Re-Site 2024 is made possible with the generous support of the Mellon Foundation’s Humanities in Place initiative.

Site History: Abyssinian Meeting House

The Abyssinian Meeting House was built in 1828. The building served as a church and was the heart of Portland’s Black community. Temperance meetings, (the temperance, suffrage, and abolition moments were closely tied in the nineteenth century) sewing circles, concerts and lectures were all held here. The Meeting House also served as a school for the city’s Black children who were segregated from their White counterparts.

The meeting house closed in 1917, in part due to competition for parishioners from the nearby Green Memorial A.M.E. Zion Church.
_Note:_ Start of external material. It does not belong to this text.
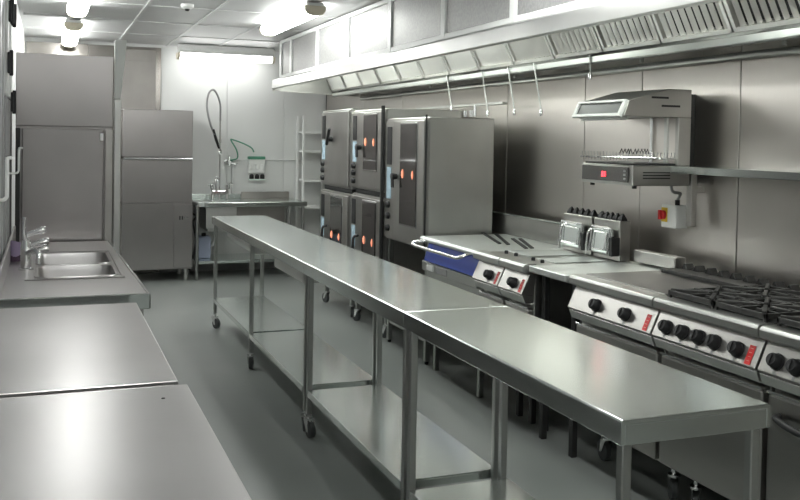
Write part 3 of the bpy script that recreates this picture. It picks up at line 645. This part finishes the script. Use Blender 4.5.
# twin fryers
def fryer(y0, y1, label, loc):
    t = thing('fryer', label, 'fryer', loc, 'twin fryers'); xf = 2.335
    cpn = cooker_shell(t, y0, y1, xf, 3.0, legs='leg')
    knob(cpn, y0+.12, .6, xf, .028); sticker(cpn, y0+.035, xf, .026)
    W = y1-y0
    bm = B(); bx(bm, 2.52, 2.84, y0+.04, y1-.04, .9, .903); obj('tank_lid', bm, 'pale', t, .001)
    for k in range(2):
        bm = B(); xk = 2.47; yc = y0+W*(.32+.36*k); tube(bm, [(xk, yc, .898), (xk, yc, .912), (xk, yc, .916)], [.011, .011, .007], 12); obj('pin', bm, 'black', t, smooth=True)
    # rear flue and crown of black teeth
    box('flue_box', 'front', t, 2.9, 2.97, y0+.01, y1-.01, .9, 1.12, bevel=.004)
    for k in range(5):
        yc = y0+.04+k*(W-.08)/4; bm = B(); tube(bm, [(2.935, yc, 1.12), (2.935, yc, 1.132), (2.93, yc-.012, 1.158)], [.028, .026, .006], 4); obj('flue_tooth', bm, 'black', t)
    # frying basket hung on the flue
    by0, by1 = y0+.04, y1-.055
    bm = B()
    prismY(bm, [(2.892, 1.075), (2.865, 1.075), (2.845, .945), (2.870, .925), (2.892, .925)], by0, by1)
    bk = obj('basket', bm, 'bench', t, .008)
    bm = B(); tube(bm, [(2.860, by0, 1.078), (2.860, by1, 1.078)], .006, 8); tube(bm, [(2.860, by0, 1.078), (2.840, by0, .94)], .005, 8); tube(bm, [(2.860, by1, 1.078), (2.840, by1, .94)], .005, 8)
    tube(bm, [(2.858, by0+.03, 1.05), (2.84, by0+.03, .96), (2.84, by1-.03, .96), (2.858, by1-.03, 1.05), (2.858, by0+.03, 1.05)], .004, 6)
    obj('basket_rim', bm, 'chrome', bk, smooth=True)
    yh = by0+.09; bm = B(); tube(bm, smooth_path([(2.860, yh-.02, 1.07), (2.810, yh, 1.075), (2.780, yh+.01, 1.04), (2.775, yh+.015, .93)], 4), .006, 8); tube(bm, [(2.860, yh+.03, 1.07), (2.820, yh+.005, 1.07)], .005, 8); obj('basket_handle', bm, 'chrome', bk, smooth=True)
    box('basket_bracket', 'black', t, 2.845, 2.900, y0+.005, y0+.03, .93, 1.03)
    return t
fryer(4.17, 4.445, 'stainless fryer next to the pale worktop, with knob and hanging basket', (2.67, 4.33, 0))
fryer(4.45, 4.77, 'stainless fryer next to the blue panel, with knob and hanging basket', (2.67, 4.68, 0))
# cooker with blue film panel
bl = thing('blue_front_cooker', 'steel cooker top with a blue film front panel and chrome rail', 'cooker', (2.67, 5.26, 0))
xf = 2.335; y0, y1 = 4.776, 5.62
box('body', 'steel', bl, xf+.04, 3.0, y0+.004, y1-.004, .2, .87)
bm = B(); prismY(bm, [(xf, .885), (xf+.012, .9), (3.0, .9), (3.0, .868), (xf+.01, .868)], y0+.001, y1+.03); obj('cooking_top', bm, 'pale', bl, .003)
bm = B(); prismY(bm, [(xf+.03, .865), (xf-.005, .75), (xf+.03, .745), (xf+.045, .865)], y0+.004, y1-.06); obj('front_panel', bm, 'blue', bl, .002, label='glossy blue protective film panel')
bm = B(); prismY(bm, [(xf+.005, .742), (xf+.005, .68), (xf+.045, .68), (xf+.045, .742)], y0+.004, y1-.01); obj('skirt', bm, 'steel', bl, .003)
bm = B(); tube(bm, smooth_path([(xf+.01, y1-.05, .875), (xf-.06, y1-.02, .865), (xf-.075, y1-.05, .85), (xf-.075, y1-.2, .848), (xf-.075, y0+.25, .848), (xf-.075, y0+.12, .85), (xf-.045, y0+.08, .865), (xf+.01, y0+.09, .875)], 5), .011, 12); obj('rail_handle', bm, 'chrome', bl, smooth=True)
box('switch', 'white', bl, xf-.003, xf+.005, 5.42, 5.52, .69, .73); box('switch', 'grey', bl, xf-.003, xf+.005, 5.2, 5.36, .69, .73)
for (xa, ya_, xb2_, yb_) in ((2.84, 5.72, 2.65, 5.10), (2.9, 5.64, 2.68, 5.04), (2.87, 5.34, 2.69, 4.83), (2.92, 5.33, 2.73, 4.83)):
    bm = B(); prismZ(bm, [(xa-.012, ya_), (xa+.012, ya_), (xb2_+.012, yb_), (xb2_-.012, yb_)], .899, .906); obj('top_slot', bm, 'black', bl)
bs = box('splash_panel', 'front', bl, 2.975, 2.995, 4.9, 5.98, .9, 1.035, bevel=.004)
box('splash_edge', 'bench', bl, 2.965, 2.998, 4.9, 5.98, 1.035, 1.045, bevel=.003)
box('splash_post', 'bench', bl, 2.955, 2.998, 4.86, 4.9, .9, 1.05)
for xl in (2.45, 2.93):
    for yl in (4.93, 5.6): box('leg', 'leg', bl, xl-.016, xl+.016, yl-.016, yl+.016, 0, .2)

# ---------------- salamander grill on the wall, shelf, switch ----------------
sg = thing('salamander_grill', 'wall-mounted salamander grill with red digits and a sloping canopy', 'grill', (2.85, 3.95, 1.3))
GY0, GY1 = 3.74, 4.19
box('base_unit', 'front', sg, 2.66, 3.0, GY0, GY1, 1.335, 1.435, bevel=.004)
bm = B(); bx(bm, 2.652, 2.66, GY0+.03, GY1-.01, 1.35, 1.425); dp = obj('display_panel', bm, 'glass', sg, .002)
def digit(bm, yc, zc, h=.024, w_=.012, segs='abcdef', x=2.65):
    t_ = .003
    S7 = {'a': (-w_/2, w_/2, h-t_, h), 'g': (-w_/2, w_/2, h/2-t_/2, h/2+t_/2), 'd': (-w_/2, w_/2, 0, t_), 'f': (w_/2-t_, w_/2, h/2, h), 'b': (-w_/2, -w_/2+t_, h/2, h), 'e': (w_/2-t_, w_/2, 0, h/2), 'c': (-w_/2, -w_/2+t_, 0, h/2)}
    for s_ in segs: a, b, c, d = S7[s_]; bx(bm, x-.001, x+.001, yc+a, yc+b, zc+c, zc+d)
bm = B(); digit(bm, 3.985, 1.374, segs='abcdefg'); digit(bm, 3.965, 1.374, segs='abcdef'); obj('digits', bm, 'redled', dp)
for k in range(3): box('button', 'grey', dp, 2.648, 2.652, GY0+.045, GY0+.06, 1.362+.02*k, 1.372+.02*k, bevel=.001)
bm = B()
for y_ in (GY0+.04, GY1-.04): cyl(bm, (2.7, y_, 1.335), (2.7, y_, 1.32), .012, 10)
obj('foot', bm, 'black', sg)
# side vents on base
bm = B()
for k in range(3): bx(bm, 2.72, 2.88, GY0-.002, GY0, 1.37+.014*k, 1.376+.014*k)
obj('vent_slot', bm, 'black', sg)
# canopy
bm = B(); prismY(bm, [(2.60, 1.675), (2.63, 1.752), (2.86, 1.815), (3.0, 1.815), (3.0, 1.675)], GY0, GY1); obj('canopy', bm, 'front', sg, .003)
bm = B()   # framed front window, tilted
def fp(s, y_, d=0): return (2.600+.035*s-.012*1-.93*d, y_, 1.678+.072*s+.36*d)
def fq(bm, s0, s1, ya, yb, d0, d1):
    vs = [bm.verts.new(fp(s_, y_, d_)) for s_ in (s0, s1) for y_ in (ya, yb) for d_ in (d0, d1)]
    for f in ((0, 1, 3, 2), (4, 6, 7, 5), (0, 4, 5, 1), (2, 3, 7, 6), (0, 2, 6, 4), (1, 5, 7, 3)): bm.faces.new([vs[i] for i in f])
ya, yb = GY0, GY1-.02
fq(bm, -.1, .12, ya, yb, -.006, .012); fq(bm, .88, 1.05, ya, yb, -.006, .012); fq(bm, .1, .9, ya, ya+.025, -.006, .012); fq(bm, .1, .9, yb-.025, yb, -.006, .012)
obj('window_frame', bm, 'white', sg, .002)
bm = B(); fq(bm, .12, .88, ya+.025, yb-.025, -.004, .003); obj('window', bm, 'smoke', sg)
bm = B()
for k in range(2): bx(bm, 2.76+.06*k, 2.86+.07*k, GY0-.002, GY0, 1.765-.04*k, 1.775-.04*k)
obj('vent_slot', bm, 'black', sg)
box('lamp_strip', 'white', sg, 2.62, 2.66, GY0+.05, GY1-.03, 1.658, 1.675)
box('wall_mount', 'dark', sg, 3.0, XR-.012, GY0+.1, GY1-.05, 1.34, 1.8)
box('back_panel', 'wall_steel', sg, 2.93, 3.0, GY0+.03, GY1, 1.435, 1.675)
box('side_post', 'front', sg, 2.925, 3.0, GY0, GY0+.028, 1.435, 1.675)
box('inner_post', 'steel', sg, 2.87, 2.885, GY0+.02, GY0+.045, 1.435, 1.675)
box('inner_post', 'chrome', sg, 2.915, 2.93, GY0+.2, GY0+.22, 1.435, 1.675)
bm = B()
for y_ in (GY0+.02, GY1-.01): tube(bm, [(2.64, y_, 1.47), (2.93, y_, 1.47)], .004, 6)
for k in range(14): x_ = 2.645+.021*k; tube(bm, [(x_, GY0+.02, 1.47), (x_, GY1-.01, 1.47)], .0022, 5); tube(bm, [(x_, GY0+.02, 1.47), (x_, GY0+.015, 1.5)], .0022, 5)
for k in range(15): y_ = GY0+.03+.028*k; tube(bm, [(2.645, y_, 1.455), (2.64, y_, 1.5)], .0022, 5)
obj('wire_rack', bm, 'chrome', sg, kind='stuff')
box('drip_tray', 'dark', sg, 2.67, 2.92, GY0+.01, GY1-.01, 1.436, 1.446)
bm = B()
for k in range(9): a = 2.72+.02*k+random.uniform(-.004, .004); tube(bm, [(a, GY0+.2, 1.49), (a+.012, GY0+.2, 1.515), (a+.02, GY0+.2, 1.49)], .003, 6)
obj('element_guard', bm, 'dark', sg, smooth=True)
for y_ in (GY0+.01,):
    bm = B(); bx(bm, 3.02, 3.055, y_, y_+.04, 1.13, 1.4); bx(bm, 3.05, XR-.012, y_, y_+.04, 1.3, 1.33); obj('wall_bracket', bm, 'warm', sg, .003)
sh = thing('wall_shelf', 'thin stainless shelf on the right wall beside the salamander grill', 'shelf', (3.0, 2.5, 1.4))
bm = B(); prismY(bm, [(2.88, 1.435), (XR-.013, 1.435), (XR-.013, 1.427), (2.89, 1.427), (2.89, 1.4), (2.88, 1.4)], .9, 3.735); obj('shelf_board', bm, 'bench', sh, .002)
for y_ in (1.2,): bm = B(); prismY(bm, [(2.9, 1.426), (XR-.013, 1.426), (XR-.013, 1.28)], y_, y_+.004); obj('bracket', bm, 'steel', sh)
sw = thing('isolator_switch', 'white isolator box with a red rotary switch on a yellow plate', 'switch', (3.07, 3.9, 1.15))
box('box', 'white', sw, 3.03, XR-.012, 3.88, 4.0, 1.105, 1.225, bevel=.004)
box('yellow_plate', 'yellow', sw, 3.025, 3.03, 3.945, 3.995, 1.135, 1.21)
bm = B(); tube(bm, [(3.026, 3.972, 1.172), (3.008, 3.972, 1.172), (3.004, 3.972, 1.172)], [.024, .023, .018], 16); bx(bm, 2.992, 3.006, 3.966, 3.978, 1.148, 1.197); obj('rotary_knob', bm, 'red', sw, smooth=True)
bm = B(); tube(bm, smooth_path([(3.07, 3.92, 1.225), (3.07, 3.92, 1.25), (3.07, 3.9, 1.28), (3.05, 3.88, 1.29), (3.0, 3.87, 1.3), (2.98, 3.86, 1.336)]), .008, 8); obj('cable', bm, 'grey', sw, smooth=True)
bm = B(); cyl(bm, (3.07, 3.92, 1.225), (3.07, 3.92, 1.252), .013, 10); obj('cable_gland', bm, 'black', sw, smooth=True)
The building was remodeled as tenement apartments in 1924. Eventually the building fell into disrepair and was seized by the city for unpaid taxes. The building was sold to the Committee to Restore the Abyssinian in 1998. Since that time the Committee has worked to restore the building to its original 1828 layout. In 2022 the Committee received $1.7 million in federal funding to help complete the restoration. The Abyssinian Meeting House is on the national Register of Historic Places and is the United State’s third-oldest surviving African American Meeting House.

The Underground Railroad
The Meeting House served as the center of Portland’s Underground Railroad. Portland became an increasingly important stop on the Underground Railroad following the 1850 Fugitive Slave Act that allowed Southern deputies to pursue self-emancipating enslaved Africans into Northern states. The activities of Portland’s Underground Railroad were organized by the African Diaspora Community with the assistance of White allies. The network included hack men, individuals employed as horse-drawn taxi drivers, to transport the self-emancipating individuals around the city, safe houses, barber shops, where individuals could change their appearance with wigs and fake beards, and second-hand clothing dealers where an individual could disguise themselves with new clothes. There were several routes from Portland to Canada including the overnight boats to the Canadian Maritimes and a land route that went around Sebago Lake before heading to the Canadian border.

Munjoy Hill’s African Diaspora Community
In the wake of emancipation in Massachusetts’ province of Maine in 1783 a community of free Black people congregated along the base of Munjoy Hill, close to the waterfront and the jobs related to it. The 1850 Maine census reflects the importance of maritime industries for Blacks in Portland. The occupations of stevedore, fishermen, stewards and shipwrights are listed as the employment for over half of the city’s Black population. Black Mainers also found livelihoods in related maritime industries such as sailmakers, ship caulkers, blacksmiths, hackmen, restauranteurs and boardinghouse owners. The money generated by Black maritime workers allowed them to purchase homes in the Munjoy Hill neighborhood. This wealth also allowed individuals to fund community institutions such as sailors benevolent societies which cared for elderly and injured sailors and to fund houses of worship like the Abyssinian Meeting House.

Munjoy Hill’s Other Communities
As a result of the Irish potato famine the community of African Heritage individuals living on Munjoy Hill were joined by large numbers of Irish immigrants starting in the 1840s. The Irish were followed by Italian, Greek, Albanian, Polish, Russian, Northern European, Armenian and Eastern European Jews as the nineteenth century progressed. The areas two Catholic Churches, where Irish and Italians worshipped, synagogue, and Italian shops and restaurants remain today as a testament to the ethnic diversity of the neighborhood.